I use LDAP authentication on my Galaxy instance and can still impersonate users.

-Will


On Thu, Apr 30, 2015 at 8:28 AM, Jelle Scholtalbers <j.scholtalbers@gmail.com> wrote:
Hi Teshome,

I assume you have good reasons for switching to LDAP (e.g. users only need to remember their main password), but just as a side note, we recently switched back from LDAP authentication to local user authentication to have a bit more control. One of the main reasons is being able to 'impersonate a user', a capability lost when using external authentication. We do not regret it ;)

Cheers,

Jelle

On Thu, Apr 30, 2015 at 5:01 PM, Eric Rasche <esr@tamu.edu> wrote:
Hi Teshome,

I solved this by manually editing the user's emails in the database. I did this during the downtime, and just switched their old email address to their LDAP address, causing them to see their "old" histories, and no new accounts were generated.

If your users have already logged in (and thus have two accounts, one old, one new) it's slightly more complicated. 
Your best bet is to set up some downtime immediately, and do the above, causing the users to lose anything in their "new" accounts.

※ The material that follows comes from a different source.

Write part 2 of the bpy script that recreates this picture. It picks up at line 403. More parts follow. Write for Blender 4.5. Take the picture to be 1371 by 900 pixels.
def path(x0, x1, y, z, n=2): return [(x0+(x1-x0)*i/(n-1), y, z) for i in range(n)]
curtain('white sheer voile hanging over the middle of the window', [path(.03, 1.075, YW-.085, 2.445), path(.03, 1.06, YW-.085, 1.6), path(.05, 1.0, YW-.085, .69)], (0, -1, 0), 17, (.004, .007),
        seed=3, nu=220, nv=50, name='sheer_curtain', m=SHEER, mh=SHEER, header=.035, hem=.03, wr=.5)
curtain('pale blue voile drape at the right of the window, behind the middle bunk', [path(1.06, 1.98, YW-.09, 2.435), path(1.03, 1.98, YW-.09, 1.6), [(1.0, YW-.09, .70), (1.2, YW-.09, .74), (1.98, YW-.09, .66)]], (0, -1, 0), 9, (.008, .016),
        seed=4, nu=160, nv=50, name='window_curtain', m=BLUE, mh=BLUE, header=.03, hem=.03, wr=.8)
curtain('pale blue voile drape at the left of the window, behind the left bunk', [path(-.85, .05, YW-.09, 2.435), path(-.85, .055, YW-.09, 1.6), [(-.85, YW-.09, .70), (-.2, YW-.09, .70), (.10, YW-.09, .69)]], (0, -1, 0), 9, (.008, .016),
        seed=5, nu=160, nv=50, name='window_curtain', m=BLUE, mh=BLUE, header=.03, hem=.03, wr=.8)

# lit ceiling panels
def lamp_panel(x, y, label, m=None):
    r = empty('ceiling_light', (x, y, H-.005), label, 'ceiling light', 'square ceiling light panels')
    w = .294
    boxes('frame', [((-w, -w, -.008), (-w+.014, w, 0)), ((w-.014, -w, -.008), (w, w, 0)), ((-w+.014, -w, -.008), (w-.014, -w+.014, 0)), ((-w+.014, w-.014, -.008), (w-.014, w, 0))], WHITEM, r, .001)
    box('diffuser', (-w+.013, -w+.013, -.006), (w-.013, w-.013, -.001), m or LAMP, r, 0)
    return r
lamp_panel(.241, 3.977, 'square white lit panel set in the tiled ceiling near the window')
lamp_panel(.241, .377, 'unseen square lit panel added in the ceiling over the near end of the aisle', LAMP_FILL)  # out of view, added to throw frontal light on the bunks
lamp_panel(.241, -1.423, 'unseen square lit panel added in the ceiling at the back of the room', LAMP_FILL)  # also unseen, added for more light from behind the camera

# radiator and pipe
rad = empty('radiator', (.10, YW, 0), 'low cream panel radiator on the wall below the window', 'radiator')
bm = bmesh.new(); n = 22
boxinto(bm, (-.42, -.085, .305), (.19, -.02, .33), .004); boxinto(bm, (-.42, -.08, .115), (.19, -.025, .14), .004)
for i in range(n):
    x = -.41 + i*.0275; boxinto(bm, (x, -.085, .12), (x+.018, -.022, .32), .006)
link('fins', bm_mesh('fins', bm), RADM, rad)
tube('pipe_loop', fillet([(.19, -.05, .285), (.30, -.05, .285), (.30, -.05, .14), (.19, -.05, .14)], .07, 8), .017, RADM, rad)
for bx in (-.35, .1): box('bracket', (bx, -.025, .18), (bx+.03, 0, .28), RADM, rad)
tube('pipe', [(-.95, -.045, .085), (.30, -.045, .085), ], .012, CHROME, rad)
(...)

Failing that, a method of last resort:
You can update history IDs to the new users, i.e. find a mapping from old email + old user ID to new email + new user ID, and then run queries like UPDATE history set user_id=new_user_id where user_id=old_user_id but that only migrates histories, I don't know what else is keyed on user IDs (probably data libraries? Workflows? Hmm.)

Hope that helps,

Cheers,
Eric


2015-04-30 1:01 GMT-05:00 Teshome Dagne Mulugeta <teshome.mulugeta@nmbu.no>:

​Hi,


We are currently using galaxy specific login using email address. We changed the authentication to LDAP. Most users email address doesn't match with their registered email address in LDAP. Now, users are not able to see their previous works which is expected of course but I have no clue how to fix it. Please help.